WASHINGTON — Justice Clarence Thomas took unusual steps Thursday in calling attention to crime victims as the Supreme Court ruled in two death penalty cases.

Thomas dissented from the 5-4 majority that barred Louisiana from executing a convicted killer who is mentally disabled, and at the end of his opinion, included a photo of Kevan Brumfield's victim, off-duty Baton Rouge police Cpl. Betty Smothers.

Thomas took the majority to task for its "disrespect for the human cost of its decision," noting that Brumfield "deprived the people of Baton Rouge of one of their police officers and six children of their mother" when he shot her during a robbery.

Thomas also referred to a video of Brumfield's confession that was posted on the Supreme Court's website.

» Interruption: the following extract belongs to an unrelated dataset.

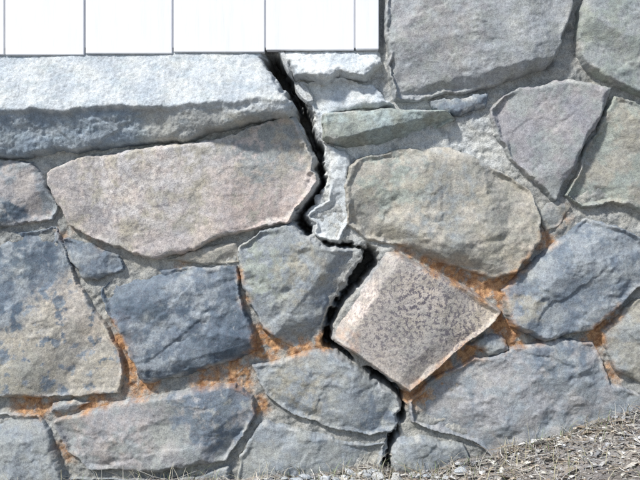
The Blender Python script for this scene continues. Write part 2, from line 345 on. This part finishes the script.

He devoted two full pages to discussing the life of one of Smothers' children, Warrick Dunn, who "quickly stepped into the role of father figure to his younger siblings" and would go on to become a star running back at Florida State and later in the NFL.

He noted that Dunn and Brumfield grew up with absent fathers, but "unlike Brumfield, Warrick did not use the absence of a father figure as a justification for murder."

The sentiments are not out of place for Thomas, who consistently takes a tough approach to criminal defendants and openly rejects hard-luck life stories as a reason for criminal behavior. They also reflect Thomas' own experience growing up in poverty after his father abandoned the family.

While Thomas was joined in dissent by Chief Justice John Roberts and Justices Antonin Scalia and Samuel Alito, those three other conservatives declined to join the part of Thomas' opinion that compared the lives of Dunn and Brumfield.

Alito wrote that Dunn's story was "inspiring," but the justice did "not want to suggest that it is essential to the legal analysis in this case."

In a second 5-4 case Thursday, Thomas was in the majority with the court's conservatives in reinstating the conviction and death sentence of a California man convicted in a triple murder. The court ruled Hector Ayala was not entitled to a new trial even though a lower court made mistakes when it considered whether prosecutors illegally excluded blacks and Hispanics from the jury.

Noting that Ayala has been in solitary confinement for most of his 25 years in custody. Justice Anthony Kennedy used the case as an opportunity to repeat his long-held views that "years on end of near-total isolation exacts a terrible price."

In a brief retort, Thomas said "the accommodations in which Ayala is housed are a far sight more spacious than those in which his victims ... now rest."